Hence the current is proportional to the clock frequency f.

So the shorter the period T (faster clock), the bigger the current I. Keeping V constant and all the capacitance inside the chip remain constant (1st order).

When the clock is double, the shape of the pulse (described by the aspect ratio or duty cyle) remains the same, i.e. the high (logic 1) and low (logic 0) intervals remain the same (1st order), generated by the internal clock and pulse generators.

It is correct that when the clock is double (frequency is twice), the pulse width is half, as a consequence, it takes half the time to charge up the same capacitance with the same voltage V, HENCE the current is DOUBLE (and not halved), because I = C V / T. (In this paragraph, V is kept constant. It will be more current if V is also increase.)
 
Go get some old chip and let him touch it at idle. Then start primeing or something, and then have him touch it again ;)
 
If what your friend say is true, then I guess we don't need any cpu idler proggies won't we? Some windows have that built in too. Tell you friend he drank too much prune juice because he's full of it.
 
yeah have him touch the heatsink during idle, then run FAH (for team 32 of coures) for a bit then let him touch the heat sink again.
Simple as that. People are silly huh
 
I would pat him on the back and smile telling him how intelligent he is..
 
Kamui said:
First of all....this isnt a stupid question...per se...

A colleague of mine and I got into an arguement about this. He tells me that under full load a CPU puts out exactly the same amount of heat as it does at idle. I feel i know better, yet he chooses to twist and mix words to make himself sound superior. So instead of wasting my time, energy, and good mood on him, I ask you which of us is right.

My arguements include things like if it didnt put out more heat we wouldnt freak about high heat output and coolling. We wouldnt have terms like critical heat failure. We wouldnt bother cooling out cpus, video cards, and cases.

His eventually got form they dont put out more heat to the other compnentns on the mobo produce the heat that makes the cpu temp go up, to everything with electricity running hrough it produces more heat than the cpu, to eventually crap about super conductors, then lecturing me about measures of electricity converted to calories that produce heat.

All in the proccess slowly changing his original statement without outright saying it.

Does the moron also say you get the same mileage idling and at 120mph?
 
diehrd said:
I would pat him on the back and smile telling him how intelligent he is..
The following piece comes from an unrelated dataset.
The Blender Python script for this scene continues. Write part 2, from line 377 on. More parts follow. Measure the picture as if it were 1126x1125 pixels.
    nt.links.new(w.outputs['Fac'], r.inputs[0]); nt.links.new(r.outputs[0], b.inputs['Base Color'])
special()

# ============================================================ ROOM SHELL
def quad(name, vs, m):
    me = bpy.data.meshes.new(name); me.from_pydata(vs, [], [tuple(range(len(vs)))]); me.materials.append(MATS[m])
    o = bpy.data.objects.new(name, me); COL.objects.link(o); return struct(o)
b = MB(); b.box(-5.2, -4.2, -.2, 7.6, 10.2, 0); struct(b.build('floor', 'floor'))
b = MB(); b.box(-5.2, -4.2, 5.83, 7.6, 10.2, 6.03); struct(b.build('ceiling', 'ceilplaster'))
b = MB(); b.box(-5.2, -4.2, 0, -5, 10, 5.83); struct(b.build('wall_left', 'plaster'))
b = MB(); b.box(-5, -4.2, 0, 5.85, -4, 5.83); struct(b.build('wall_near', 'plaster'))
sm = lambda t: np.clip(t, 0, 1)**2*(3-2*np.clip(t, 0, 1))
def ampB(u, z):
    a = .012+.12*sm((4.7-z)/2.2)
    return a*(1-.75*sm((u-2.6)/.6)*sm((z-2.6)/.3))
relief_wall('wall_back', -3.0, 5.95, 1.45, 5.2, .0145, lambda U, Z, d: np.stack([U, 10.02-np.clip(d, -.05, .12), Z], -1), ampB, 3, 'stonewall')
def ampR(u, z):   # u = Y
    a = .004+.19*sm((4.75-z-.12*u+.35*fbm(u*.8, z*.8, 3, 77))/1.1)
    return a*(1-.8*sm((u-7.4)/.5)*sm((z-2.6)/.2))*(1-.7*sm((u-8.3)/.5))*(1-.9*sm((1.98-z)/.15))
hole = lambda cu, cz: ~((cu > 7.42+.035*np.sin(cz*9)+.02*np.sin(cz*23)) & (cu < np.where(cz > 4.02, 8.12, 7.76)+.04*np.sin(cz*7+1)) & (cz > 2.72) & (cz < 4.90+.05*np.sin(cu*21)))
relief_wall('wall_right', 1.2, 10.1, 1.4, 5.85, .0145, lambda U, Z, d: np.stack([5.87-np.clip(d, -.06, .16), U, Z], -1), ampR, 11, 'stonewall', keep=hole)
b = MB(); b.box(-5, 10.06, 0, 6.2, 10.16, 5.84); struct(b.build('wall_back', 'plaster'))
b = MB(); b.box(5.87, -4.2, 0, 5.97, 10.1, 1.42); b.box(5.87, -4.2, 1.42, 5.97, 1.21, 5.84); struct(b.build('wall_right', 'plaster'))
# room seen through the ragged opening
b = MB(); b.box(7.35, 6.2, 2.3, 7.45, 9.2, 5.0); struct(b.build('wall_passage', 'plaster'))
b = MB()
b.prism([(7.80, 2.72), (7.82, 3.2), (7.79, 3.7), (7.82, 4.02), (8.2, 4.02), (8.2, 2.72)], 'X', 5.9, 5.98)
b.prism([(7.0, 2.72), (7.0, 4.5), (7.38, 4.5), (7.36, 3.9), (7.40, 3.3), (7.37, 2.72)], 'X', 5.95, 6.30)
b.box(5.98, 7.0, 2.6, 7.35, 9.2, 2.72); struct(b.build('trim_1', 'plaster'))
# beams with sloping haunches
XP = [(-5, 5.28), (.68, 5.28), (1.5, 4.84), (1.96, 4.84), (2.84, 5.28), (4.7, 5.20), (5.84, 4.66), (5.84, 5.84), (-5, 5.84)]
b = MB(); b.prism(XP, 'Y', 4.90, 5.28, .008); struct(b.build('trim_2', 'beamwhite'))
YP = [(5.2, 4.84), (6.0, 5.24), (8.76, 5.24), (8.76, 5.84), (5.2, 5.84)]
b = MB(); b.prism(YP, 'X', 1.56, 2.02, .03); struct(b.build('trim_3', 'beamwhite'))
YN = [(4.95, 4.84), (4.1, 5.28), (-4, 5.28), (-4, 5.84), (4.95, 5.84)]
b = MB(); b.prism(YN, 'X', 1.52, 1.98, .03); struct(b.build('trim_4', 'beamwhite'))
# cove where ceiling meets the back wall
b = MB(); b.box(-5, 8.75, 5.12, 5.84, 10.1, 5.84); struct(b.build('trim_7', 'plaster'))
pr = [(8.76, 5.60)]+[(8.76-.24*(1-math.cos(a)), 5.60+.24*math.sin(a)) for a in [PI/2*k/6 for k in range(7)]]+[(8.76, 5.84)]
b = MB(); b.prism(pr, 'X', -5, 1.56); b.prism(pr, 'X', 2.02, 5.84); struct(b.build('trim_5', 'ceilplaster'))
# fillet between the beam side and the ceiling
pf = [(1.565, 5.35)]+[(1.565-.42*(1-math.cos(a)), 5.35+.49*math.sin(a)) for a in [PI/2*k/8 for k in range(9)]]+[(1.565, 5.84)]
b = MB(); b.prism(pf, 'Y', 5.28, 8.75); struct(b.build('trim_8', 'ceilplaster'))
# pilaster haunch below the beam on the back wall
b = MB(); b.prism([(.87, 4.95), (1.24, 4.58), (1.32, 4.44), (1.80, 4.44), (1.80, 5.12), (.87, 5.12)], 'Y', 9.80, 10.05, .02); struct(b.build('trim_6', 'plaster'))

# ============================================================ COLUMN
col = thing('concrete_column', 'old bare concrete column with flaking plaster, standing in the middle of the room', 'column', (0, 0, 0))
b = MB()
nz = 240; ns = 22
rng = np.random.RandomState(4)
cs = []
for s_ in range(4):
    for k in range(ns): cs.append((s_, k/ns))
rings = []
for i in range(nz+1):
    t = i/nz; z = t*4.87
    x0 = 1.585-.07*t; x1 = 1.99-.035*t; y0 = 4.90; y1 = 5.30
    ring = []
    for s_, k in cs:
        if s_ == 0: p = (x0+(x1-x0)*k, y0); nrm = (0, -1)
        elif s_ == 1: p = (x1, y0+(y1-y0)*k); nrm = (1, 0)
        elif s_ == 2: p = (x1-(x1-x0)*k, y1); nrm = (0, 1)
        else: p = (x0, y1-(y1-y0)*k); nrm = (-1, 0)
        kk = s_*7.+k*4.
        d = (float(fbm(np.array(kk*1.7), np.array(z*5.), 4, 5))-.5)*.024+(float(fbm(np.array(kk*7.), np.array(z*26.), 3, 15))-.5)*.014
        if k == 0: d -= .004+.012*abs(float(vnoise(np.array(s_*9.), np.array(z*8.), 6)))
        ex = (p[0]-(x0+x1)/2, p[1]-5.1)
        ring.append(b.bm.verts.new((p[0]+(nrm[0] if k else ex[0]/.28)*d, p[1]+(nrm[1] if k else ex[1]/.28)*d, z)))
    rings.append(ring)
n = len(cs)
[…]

I agree with diehard look him in the eyes and say he was right than laugh at him secretly
 
Quote:
A colleague of mine and I got into an arguement about this. He tells me that under full load a CPU puts out exactly the same amount of heat as it does at idle. I feel i know better, yet he chooses to twist and mix words to make himself sound superior. So instead of wasting my time, energy, and good mood on him, I ask you which of us is right..

I would tell the boss LMAO...And sugget this guy should be the lead tech for the mens room..
 
If what your friend says is true ask him to sell cars or cell phones.

Z
 
It would depend on how the CPU is designed. Take the most simple (token boy if you will) of processors (single-cycle, no pipelining, no decoupling, accumulator architecture, etc.) and this would indeed be true. The processor would be doing just as much work while idle as in full load.
With modern MPU's though, this isn't true at all. The reason is that at idle, "nop" instructions are sent. This is generally implemented by putting 0's in all places. If you have consistent nop's one after the other, there is no switching of transistors (nothing turns to a 1) and hence, less heat is generated (switching a transistors state generates a lot of heat). Some heat will still be generated at idle and in today's MPU's, that amount of idle heat is quite significant.
 
yeah so a 0 is no current thus you cant have any heat ( if he wants to debate that ask him what the equation for watts is) while a 1 has say 1.5 volts x ? amps =watts flowing through that circuit. and through resistance you will have more heat just from having more 1's in the processor.

Furthermore I believe electron leakage only really occurs while the transistor is switching thus if the switches are flipping you get more heat also.